With a minimum 13us conversion time, that would be efficient code indeed.

With a minimum 13us conversion time, that would be efficient code indeed.

Yep, I miss read ADC clock cycles as CPU clock cycles .

now I need to wrap my head around this (from the datasheet)

• 13 - 260 ?s Conversion Time
• Up to 76.9 kSPS (Up to 15 kSPS at Maximum Resolution)

as the two sets of figures don't match up.

Mark

OK so now I've got my head around all the figures and written some test code which confirms them. You could get the 76.9 kSPS if you write your own version of analogRead(). Here's my quick and dirty burst reading code.

int value[256];
int i;
unsigned long startTime;
unsigned long endTime;
int timePerRead;
int readsPerSecond;
void setup()
{
  Serial.begin(9600);
}

void loop()
{
  startTime =micros();
  for (i=0;i<=255;i++){
    value[i] = analogRead(0);
  }
  endTime = micros();

  // write data
/*  for (i=0;i<=255;i++){
    Serial.print("i = ");
    Serial.print(i);
    Serial.print(" value = ");
    Serial.println(value[i]);
  }*/

  Serial.print("start time = ");
  Serial.println(startTime);
  Serial.print("end  time = ");
  Serial.println(endTime);
  Serial.print("Total time = ");
  Serial.println(endTime - startTime);
  timePerRead = (endTime - startTime)/256;
  Serial.print("Time per read = ");
  Serial.println(timePerRead);
  Serial.print("Reads per second = ");
  readsPerSecond = 1000000UL/((endTime - startTime)/256);
  Serial.println(readsPerSecond);
  delay(10000);

}

Something interesting to look at...

@cr0sh Had a look at the code and have to say it is very thorough.

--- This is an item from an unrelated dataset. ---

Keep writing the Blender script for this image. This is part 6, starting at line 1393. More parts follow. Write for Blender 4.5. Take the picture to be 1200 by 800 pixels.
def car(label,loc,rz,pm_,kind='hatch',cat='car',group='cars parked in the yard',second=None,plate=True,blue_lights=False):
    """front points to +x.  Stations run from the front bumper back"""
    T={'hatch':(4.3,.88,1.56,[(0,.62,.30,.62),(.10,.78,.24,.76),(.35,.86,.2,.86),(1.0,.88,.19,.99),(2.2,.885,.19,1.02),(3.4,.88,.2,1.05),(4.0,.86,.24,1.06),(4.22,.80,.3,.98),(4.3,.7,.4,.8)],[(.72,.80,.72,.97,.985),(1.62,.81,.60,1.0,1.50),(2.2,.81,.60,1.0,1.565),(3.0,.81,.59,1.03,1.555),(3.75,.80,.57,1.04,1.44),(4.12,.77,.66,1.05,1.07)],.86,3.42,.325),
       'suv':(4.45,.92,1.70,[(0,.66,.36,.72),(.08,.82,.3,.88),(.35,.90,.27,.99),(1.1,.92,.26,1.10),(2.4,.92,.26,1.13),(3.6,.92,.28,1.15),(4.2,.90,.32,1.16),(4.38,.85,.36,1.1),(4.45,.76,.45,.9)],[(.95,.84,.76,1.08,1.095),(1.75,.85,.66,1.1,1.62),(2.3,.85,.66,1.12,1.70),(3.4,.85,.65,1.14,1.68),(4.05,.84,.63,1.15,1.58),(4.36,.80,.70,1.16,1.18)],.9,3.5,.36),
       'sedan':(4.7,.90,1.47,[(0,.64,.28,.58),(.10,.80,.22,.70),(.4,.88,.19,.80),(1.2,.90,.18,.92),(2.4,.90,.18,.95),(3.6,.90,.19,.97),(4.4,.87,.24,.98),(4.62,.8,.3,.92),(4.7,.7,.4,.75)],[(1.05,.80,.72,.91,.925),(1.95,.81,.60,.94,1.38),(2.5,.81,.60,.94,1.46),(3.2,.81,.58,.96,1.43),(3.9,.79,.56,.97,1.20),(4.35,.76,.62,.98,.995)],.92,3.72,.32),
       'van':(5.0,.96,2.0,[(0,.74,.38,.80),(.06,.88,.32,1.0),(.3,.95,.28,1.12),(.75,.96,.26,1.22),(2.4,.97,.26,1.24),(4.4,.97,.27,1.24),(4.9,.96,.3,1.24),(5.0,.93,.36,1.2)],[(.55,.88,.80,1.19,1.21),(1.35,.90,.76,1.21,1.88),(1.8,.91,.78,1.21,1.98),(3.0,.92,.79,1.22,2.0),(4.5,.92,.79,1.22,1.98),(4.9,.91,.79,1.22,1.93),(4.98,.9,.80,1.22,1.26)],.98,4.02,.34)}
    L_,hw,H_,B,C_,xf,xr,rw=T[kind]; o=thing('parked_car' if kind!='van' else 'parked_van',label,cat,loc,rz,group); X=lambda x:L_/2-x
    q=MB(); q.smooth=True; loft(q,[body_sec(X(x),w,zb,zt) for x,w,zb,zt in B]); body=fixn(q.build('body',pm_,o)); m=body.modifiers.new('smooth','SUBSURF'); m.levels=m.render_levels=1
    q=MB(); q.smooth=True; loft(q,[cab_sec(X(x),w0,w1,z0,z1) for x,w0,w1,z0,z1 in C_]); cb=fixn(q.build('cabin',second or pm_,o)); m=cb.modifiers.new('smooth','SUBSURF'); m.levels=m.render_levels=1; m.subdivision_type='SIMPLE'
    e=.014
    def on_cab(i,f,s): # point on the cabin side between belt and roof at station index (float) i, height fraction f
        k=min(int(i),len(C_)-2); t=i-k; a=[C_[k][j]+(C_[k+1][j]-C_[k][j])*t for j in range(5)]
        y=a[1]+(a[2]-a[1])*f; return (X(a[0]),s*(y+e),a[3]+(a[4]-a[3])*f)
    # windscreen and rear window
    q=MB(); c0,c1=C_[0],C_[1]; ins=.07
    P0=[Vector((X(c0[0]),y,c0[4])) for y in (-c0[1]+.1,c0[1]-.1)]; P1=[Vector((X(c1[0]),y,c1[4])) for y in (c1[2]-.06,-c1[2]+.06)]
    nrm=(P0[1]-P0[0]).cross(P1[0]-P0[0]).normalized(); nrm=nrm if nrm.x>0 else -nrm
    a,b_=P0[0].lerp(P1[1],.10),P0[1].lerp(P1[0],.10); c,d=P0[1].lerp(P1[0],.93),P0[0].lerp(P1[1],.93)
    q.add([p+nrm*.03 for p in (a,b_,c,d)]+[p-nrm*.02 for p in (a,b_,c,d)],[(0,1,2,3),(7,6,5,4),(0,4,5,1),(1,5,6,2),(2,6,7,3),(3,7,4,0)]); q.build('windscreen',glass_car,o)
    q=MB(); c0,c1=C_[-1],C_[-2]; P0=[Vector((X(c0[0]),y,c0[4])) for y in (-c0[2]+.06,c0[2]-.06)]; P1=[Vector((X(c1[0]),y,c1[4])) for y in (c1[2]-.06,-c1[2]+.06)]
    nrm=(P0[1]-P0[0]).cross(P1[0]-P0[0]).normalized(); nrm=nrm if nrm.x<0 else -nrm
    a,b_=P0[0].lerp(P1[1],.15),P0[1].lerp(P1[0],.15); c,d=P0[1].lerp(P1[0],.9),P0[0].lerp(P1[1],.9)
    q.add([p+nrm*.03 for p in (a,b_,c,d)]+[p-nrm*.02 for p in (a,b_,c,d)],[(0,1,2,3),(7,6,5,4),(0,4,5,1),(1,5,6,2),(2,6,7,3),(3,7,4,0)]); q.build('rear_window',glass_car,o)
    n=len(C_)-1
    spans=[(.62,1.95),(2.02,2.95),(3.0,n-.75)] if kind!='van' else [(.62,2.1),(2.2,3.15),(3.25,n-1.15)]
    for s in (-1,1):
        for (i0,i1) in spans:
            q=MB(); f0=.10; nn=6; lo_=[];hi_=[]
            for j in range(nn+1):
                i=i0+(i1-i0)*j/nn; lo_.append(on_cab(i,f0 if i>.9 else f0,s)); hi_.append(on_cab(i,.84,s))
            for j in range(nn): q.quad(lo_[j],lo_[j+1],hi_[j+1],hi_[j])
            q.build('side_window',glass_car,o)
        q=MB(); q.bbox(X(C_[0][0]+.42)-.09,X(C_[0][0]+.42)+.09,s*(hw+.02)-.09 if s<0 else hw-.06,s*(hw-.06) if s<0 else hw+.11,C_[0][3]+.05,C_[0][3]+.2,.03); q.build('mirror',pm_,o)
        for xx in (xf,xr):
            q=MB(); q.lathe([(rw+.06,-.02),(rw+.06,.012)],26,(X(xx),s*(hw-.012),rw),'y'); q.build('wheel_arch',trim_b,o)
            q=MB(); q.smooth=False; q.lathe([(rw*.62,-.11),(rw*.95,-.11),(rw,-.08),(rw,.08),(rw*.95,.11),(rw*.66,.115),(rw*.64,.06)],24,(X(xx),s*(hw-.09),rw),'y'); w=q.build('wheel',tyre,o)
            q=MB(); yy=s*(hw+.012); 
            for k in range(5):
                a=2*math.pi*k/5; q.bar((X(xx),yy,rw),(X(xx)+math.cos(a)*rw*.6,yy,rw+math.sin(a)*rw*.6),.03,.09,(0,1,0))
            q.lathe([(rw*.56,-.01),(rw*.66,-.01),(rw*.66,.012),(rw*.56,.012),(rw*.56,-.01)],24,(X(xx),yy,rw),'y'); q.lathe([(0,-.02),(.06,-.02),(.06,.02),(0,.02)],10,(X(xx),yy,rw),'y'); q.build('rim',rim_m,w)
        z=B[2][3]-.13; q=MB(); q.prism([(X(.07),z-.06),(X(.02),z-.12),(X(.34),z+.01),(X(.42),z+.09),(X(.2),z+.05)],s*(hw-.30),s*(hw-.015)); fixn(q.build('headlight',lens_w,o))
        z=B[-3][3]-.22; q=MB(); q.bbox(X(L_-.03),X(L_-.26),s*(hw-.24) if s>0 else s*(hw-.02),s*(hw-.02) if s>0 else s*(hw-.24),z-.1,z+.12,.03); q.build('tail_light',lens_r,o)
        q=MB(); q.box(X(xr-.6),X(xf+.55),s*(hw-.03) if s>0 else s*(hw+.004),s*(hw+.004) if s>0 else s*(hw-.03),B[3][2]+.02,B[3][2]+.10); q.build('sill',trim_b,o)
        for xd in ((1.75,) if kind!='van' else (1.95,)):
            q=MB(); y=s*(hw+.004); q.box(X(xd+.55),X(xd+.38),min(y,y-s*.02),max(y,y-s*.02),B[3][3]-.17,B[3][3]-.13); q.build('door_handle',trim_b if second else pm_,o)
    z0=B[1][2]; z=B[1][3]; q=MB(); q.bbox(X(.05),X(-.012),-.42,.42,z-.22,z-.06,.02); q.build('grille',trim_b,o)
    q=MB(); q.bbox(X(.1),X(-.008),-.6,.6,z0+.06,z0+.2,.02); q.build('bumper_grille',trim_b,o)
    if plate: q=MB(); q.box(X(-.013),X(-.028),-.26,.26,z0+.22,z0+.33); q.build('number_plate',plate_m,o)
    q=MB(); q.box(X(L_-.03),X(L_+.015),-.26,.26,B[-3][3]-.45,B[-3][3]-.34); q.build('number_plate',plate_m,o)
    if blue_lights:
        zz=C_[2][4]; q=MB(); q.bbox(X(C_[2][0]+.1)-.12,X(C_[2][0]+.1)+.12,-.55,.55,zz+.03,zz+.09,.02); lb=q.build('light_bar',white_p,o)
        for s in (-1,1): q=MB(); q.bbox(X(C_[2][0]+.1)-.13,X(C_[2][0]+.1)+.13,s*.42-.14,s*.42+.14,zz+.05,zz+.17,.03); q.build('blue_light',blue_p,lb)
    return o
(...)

I have been looking at this again and thought about doing the bit about speeding up the ADC but then writing the value to 8 digital pins as a direct access to a port instead of using the Serial.write.

To get the results into the computer I am thinking of buying a USB <-> parallel lead. I remember about 25 years ago a way of using the parallel port to control external kit. I think this might be a way of getting more throughput.
Or maybe it would be easy enough to use the Raspberry Pi as the PC. No need for the USB/Parallel lead yhen.